Issue (i): Whether the first sale by a dealer of cloth brought into Uttar Pradesh from another State was a sale in the course of inter-State trade or commerce and therefore exempt under Article 286 of the Constitution.
Analysis: The expression "in the course of" in Article 286(2) was treated as having the same meaning as in Article 286(1)(b). On that footing, the earlier decisions on import and export sales were applied to hold that the first sale after goods had been brought into the State was a local sale completed after importation, and not a transaction integrally connected with inter-State trade or commerce.

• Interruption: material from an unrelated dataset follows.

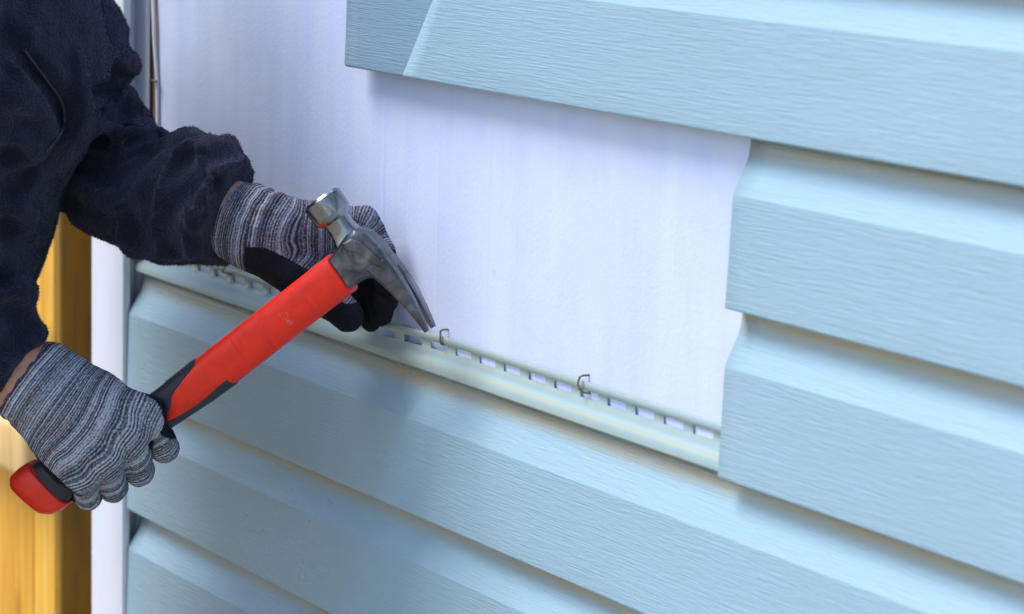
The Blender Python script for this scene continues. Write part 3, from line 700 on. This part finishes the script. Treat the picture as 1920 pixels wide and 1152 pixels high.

Conclusion: The contention failed. The first sale was not exempt under Article 286.
Issue (ii): Whether rule 2(d1) of the U.P. Sales Tax Rules, in so far as it treated the first sale after importation as making the dealer an importer, was invalid as repugnant to Article 286.
Analysis: The rule was construed in the context of the charging scheme of the Act. Since the first sale after importation was not part of the inter-State transaction itself, treating the dealer making that first sale as liable did not conflict with the constitutional prohibition. The rule was therefore not repugnant to Article 286.
Conclusion: The challenge to rule 2(d1) failed, and the petitioner was held to be an importer within the rule.
Issue (iii): Whether the notification dated 8 June 1948 was invalid for inconsistency with section 3A of the U.P. Sales Tax Act.
Analysis: The notification was valid when issued under the then-existing form of section 3A. Although section 3A was later amended so that turnover, rather than the proceeds of sale, was expressed as not liable to tax at the single point, the discrepancy did not prejudice the petitioner and did not affect the tax liability in question.
Conclusion: The notification was not quashed and the challenge to its validity failed.
Final Conclusion: The constitutional and statutory objections to the assessment were rejected, and the petition was dismissed with costs.
Ratio Decidendi: A first local sale after goods have been brought into a State is not, without more, a sale in the course of inter-State trade or commerce; and a statutory or delegated provision treating such first sale as taxable does not offend Article 286 where the transaction is completed after importation.